The Dream Is Not Satisfied
If one is going to quote Martin Luther King’s thoughts on the “content of their character,” they should really take a look at the rest of King’s Dream. Too much of that dream has been deferred, even half a century after his death.
When King posited in his Dream speech, “There are those who are asking the devotees of civil rights, ‘When will you be satisfied?’,” he answered with a list of still unfinished business.
“We can never be satisfied as long as the Negro is the victim of the unspeakable horrors of police brutality.” Until black men and women like George Floyd, Atatiana Jefferson, Duante Wright, Andre Hill, Breonna Taylor, and scores of others can live under the protection of the police instead of in fear of those officers of the law, King’s dream has not been satisfied.
“We cannot be satisfied as long as the Negro in Mississippi cannot vote and the Negro in New York believes he has nothing for which to vote.” Until the limitations on the right to vote are removed, until The John Lewis Voting Rights Act is passed, until the franchise is seen as a right for all instead of a privilege for few, King’s Dream has not been satisfied.
King’s “dream that one day on the red hills of Georgia sons of former slaves and the sons of former slave-owners will be able to sit down together at the table of brotherhood” will not be satisfied until the accouterments of the Confederacy are removed and the table is set by the former oppressors instead of by the oppressed.
On this day, those seeking to tear down King’s legacy will selectively choose snippets of his speeches and writings to justify their actions while ignoring his words that still ring true with a bitter truth over 50 years after his murder.
Five years after the “I Have a Dream” speech, in his final book, Where Do We Go From Here: Chaos or Community?, King wrote, “Whites, it must frankly be said, are not putting in a similar mass effort to reeducate themselves out of their racial ignorance. It is an aspect of their sense of superiority that the white people of America believe they have so little to learn.” He went on to say, “In the days ahead we must not consider it unpatriotic to raise certain basic questions about our national character.”

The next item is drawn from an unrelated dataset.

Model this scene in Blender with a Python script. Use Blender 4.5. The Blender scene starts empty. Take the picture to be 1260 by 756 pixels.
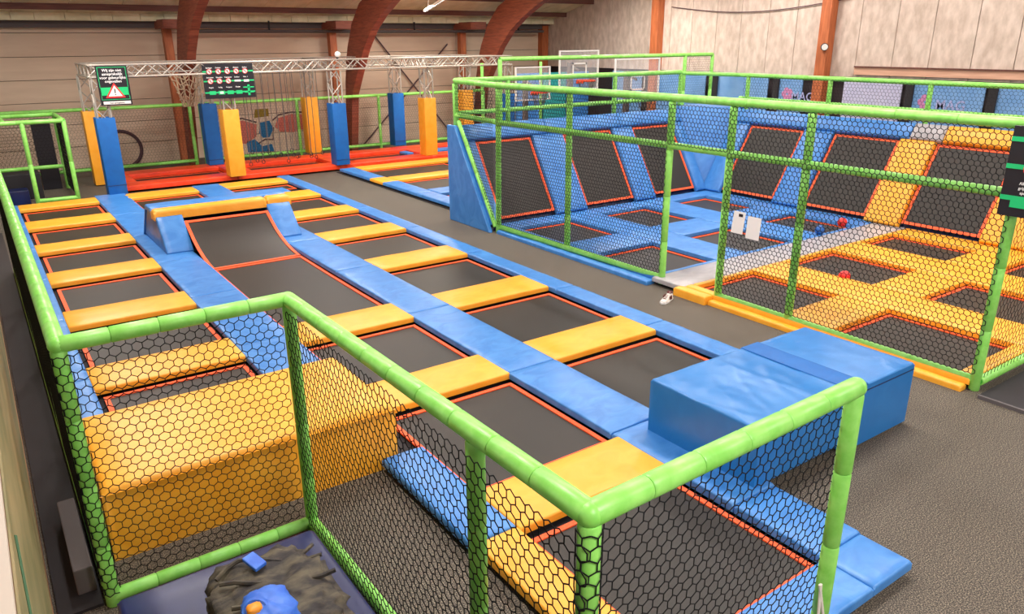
import bpy, bmesh, math, random
import numpy as np
from mathutils import Vector, Matrix, noise

# ------------------------------------------------------------------ camera, world, exposure, lamps
S = bpy.context.scene
COL = S.collection
cam_d = bpy.data.cameras.new('camera'); cam = bpy.data.objects.new('camera', cam_d); COL.objects.link(cam)
S.camera = cam
YAW, PITCH, ROLL, FPX = 0.61037, 0.33943, 0.0067, 929.3
_fw = Vector((math.sin(YAW)*math.cos(PITCH), math.cos(YAW)*math.cos(PITCH), -math.sin(PITCH)))
_r = Vector((math.cos(YAW), -math.sin(YAW), 0)); _d = _fw.cross(_r)
_c, _s = math.cos(ROLL), math.sin(ROLL)
_r2 = _c*_r + _s*_d; _d2 = -_s*_r + _c*_d
cam.matrix_world = Matrix.Translation((0, 0, 3.2)) @ Matrix((_r2, -_d2, -_fw)).transposed().to_4x4()
cam_d.sensor_width = 36; cam_d.lens = FPX/1260*36; cam_d.clip_start = .05; cam_d.clip_end = 200

W = bpy.data.worlds.new('world'); S.world = W; W.use_nodes = True
W.node_tree.nodes['Background'].inputs[0].default_value = (1.0, .97, .94, 1)
W.node_tree.nodes['Background'].inputs[1].default_value = 1.0
S.view_settings.view_transform = 'Standard'; S.view_settings.look = 'None'
S.view_settings.exposure = 0.0; S.view_settings.gamma = 1.0
S.cycles.use_denoising = True
S.cycles.max_bounces = 8; S.cycles.diffuse_bounces = 4; S.cycles.transparent_max_bounces = 8
S.cycles.sample_clamp_indirect = 6

LAMP_W = 200
def roof_z(y): return 3.80 + .25*min(23.5-y, y+5.5)
LAMPS = [(x, y) for x in (1.6, 6.4, 11.1, 15.9) for y in (19.3 if x == 11.1 else 16.9, 13.0, 8.5, 4.0, -1.0)]
random.seed(4)

# ------------------------------------------------------------------ materials
def nt(name):
    m = bpy.data.materials.new(name); m.use_nodes = True
    return m, m.node_tree, m.node_tree.nodes['Principled BSDF']
def lin(c):
    return tuple(((v/255)/12.92 if v/255 <= .04045 else ((v/255+.055)/1.055)**2.4) for v in c) + (1,)
def plain(name, c, rough=.5, metal=0, spec=.5):
    m, t, b = nt(name)
    b.inputs['Base Color'].default_value = lin(c); b.inputs['Roughness'].default_value = rough
    b.inputs['Metallic'].default_value = metal; b.inputs['Specular IOR Level'].default_value = spec
    return m
def bumpy(name, c, c2=None, rough=.5, scale=8, detail=4, bump=.2, dist=.01, stretch=(1,1,1), spec=.5, lo=.35, hi=.65, distort=0.0):
    m, t, b = nt(name); N, L = t.nodes, t.links
    tc = N.new('ShaderNodeTexCoord'); mp = N.new('ShaderNodeMapping'); mp.inputs['Scale'].default_value = stretch
    nz = N.new('ShaderNodeTexNoise'); nz.inputs['Scale'].default_value = scale; nz.inputs['Detail'].default_value = detail
    nz.inputs['Distortion'].default_value = distort
    L.new(tc.outputs['Object'], mp.inputs[0]); L.new(mp.outputs[0], nz.inputs['Vector'])
    cr = N.new('ShaderNodeValToRGB'); cr.color_ramp.elements[0].position = lo; cr.color_ramp.elements[1].position = hi
    cr.color_ramp.elements[0].color = lin(c); cr.color_ramp.elements[1].color = lin(c2 or c)
    L.new(nz.outputs['Fac'], cr.inputs[0]); L.new(cr.outputs[0], b.inputs['Base Color'])
    bp = N.new('ShaderNodeBump'); bp.inputs['Strength'].default_value = bump; bp.inputs['Distance'].default_value = dist
    L.new(nz.outputs['Fac'], bp.inputs['Height']); L.new(bp.outputs[0], b.inputs['Normal'])
    b.inputs['Roughness'].default_value = rough; b.inputs['Specular IOR Level'].default_value = spec
    return m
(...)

It takes the willful, purposeful placing of blinders over one’s eyes to fail to see the current debate around the teaching of “divisive topics” in the words written by King over five decades ago. Those who wish to pat themselves on the back for their progress with one hand are using the other to twist the arms of people of color. In doing so, they have used the words of King’s dream to create a nightmare for the very generations he was fighting to protect.
Today, on this day when we celebrate the contributions of Dr. Martin Luther King, Jr., when people post the comfortable, sanitized version of King that allows them to feel good about themselves, ask if he would be satisfied with that depiction, or if he would repeat his invective, “Let us be dissatisfied until America will no longer have high blood pressure of creeds and an anemia of deeds.”
I dare say, the work is not done, the Dream has not been satisfied.